Başbakan’ın geçenlerde Kars’taki konuşmasında, yapımı yarım kalan
“İnsanlık Anıtı” için yıkım emriyle birlikte
“ucube” demesi sanat çevrelerinde tartışma yaratırken
Dışişleri Bakanı’nın “kente yakışmıyor” sözü
de mimarlık açısından kabul edilemez bir yorum. Çünkü Kars’taki “Baltık
Mimarisi”yle inşa edilmiş asırlık taş binaların hemen tümü
“heykelsi” cepheleriyle ün yaparken bunların “heykeli
en fazla olan” kentimizi bezemeleri de bakanın gözlemini doğrulamıyor.
Çarlık Rusyası’nın, dönemin Osmanlı yönetiminin göz yumması
sonucunda 1870’ten 1914’e dek Kars’ı işgal ederek 44 yıl “ileri garnizon kenti”
kimliğiyle imar etmesi, yaklaşık 300’ü bugün de “koruma kararlarıyla”
kullanılmakta olan anıtsal taş binaların inşa edilmesiyle
gerçekleşmişti.
Eski ve yeni...
Bu binaların,
birbirlerini dik kesen, geniş kaldırımlı ve yaklaşık 25 m’lik 8 büyük caddenin
kenarlarında sıralanması ise örnekleri St.Petersburg’dan Bakû’ya dek uzanan
mimari coğrafyada bulunan, iç avlulu ve görkemli cepheli yapılardan oluşmuş bir
Baltık-Kafkasya kent tipinin Anadolu’yla buluşmasını sağlamıştı.
Kars’ın
Rus işgali öncesindeki Osmanlı kent dokusu ise Türkiye’deki en görkemli tarihsel
kalelerden Kars Kalesi eteklerindeydi. “Dış sur” denilen ikinci bir surla Kale
arasındaki yamaçlarda bulunan ve bugüne sadece 4-5 özgün evi kalabilen eski
Kars’ın “yeni”si kurulurken terk edildiği, bu nedenle de metruklaşarak adeta yok
olduğu bilinmektedir.
Kafkas kimliği
Kentin
topoğrafyasında “Taht Düzü” denen ve Kale’nin bulunduğu tepenin vadisinen akan
Kars Çayı’ndan yaklaşık 15-20 m. yükseklikteki platoda Çarlık Rusyası’nca
kurulan yeni Kars’ın kente kazandırdığı kimlik, “heykelsi”liğinin yanı sıra
Kafkasya yerleşmelerinin de Anadolu’daki yegâne örneği olmasıdır.

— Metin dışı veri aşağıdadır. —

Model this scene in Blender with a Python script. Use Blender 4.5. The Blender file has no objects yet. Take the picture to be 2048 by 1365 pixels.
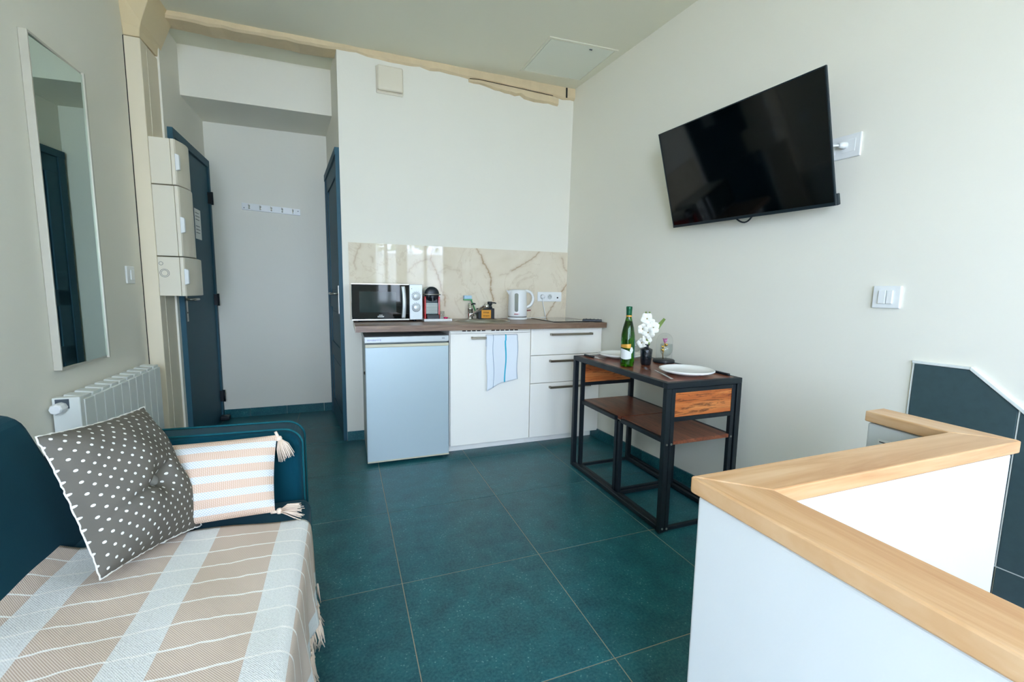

Nitekim bu mimari kimliğin de katkısıyla, son yılllardaki kültürel
etkinliklerde Kars için kullanılan “Kafkasya’nın Anadolu’daki Elçisi”,
“Anadolu’nun Kafkasyalı Güzeli” vb. tanımlamalar geniş destek
görmüştür.
Benzer şekilde, özellikle kenti bezeyen heykellerin çoğalması;
uluslararası kültür, sanat, müzik ve sinema festivallerinin yoğun ilgi görmesi
ve mimarlık-şehircilik alanındaki akademik buluşmaların Kars’taki Kafkas
Üniversitesi ev sahipliğinde gerçekleşmesiyle birlikte, kentin Cumhuriyet
devrimine olan tarihsel bağlılığı da göz önüne alınarak “Doğunun Uygar Kenti”,
“Anadolu’da Çağdaşlığın Kalesi” gibi tanımlamalar yapılmıştır.
Sanatsal kimlik
Kenti bezeyen tarihi taş binalara gelince, özellikle cepheleri, pencere ve
kapı söveleri, çatı parapetleri ile alınlıklarındaki bezemeler, motifler,
oranlar ve genel mimari karakter, Kars’a hem Doğulu, hem de “Batılı” bir kimlik
katmaktadır. Bölgede benzerleri -yine Ruslardan kalma olarak- Sarıkamış ve diğer
bazı ilçelerde de görülen bu yapıların “peç” denen ve binanın parçası olan “köşe
ocak-sobaları”, bugün de bazılarında işlevini sürdürmektedir. Birbirlerini dik
kesen cadde ve sokakların köşelerinde inşa edilen yapıların daha görkemli ve
bezemeli inşa edilmeleri ise dokudaki görsel etkileriyle Kars’ın çok özel kent
peyzajına sahip olmalarına neden olmaktadır. “İnsanlık Anıtı”, böylesine “heykel
gibi binalar”la bezeli bir kente hem anlam olarak, hem de estetik katkısı
açısından çok yakışmakta, hele “ucube” deyimini asla hak etmeyen bir sanatsal
bütünleşmenin özgün örneğini oluşturmaktadır.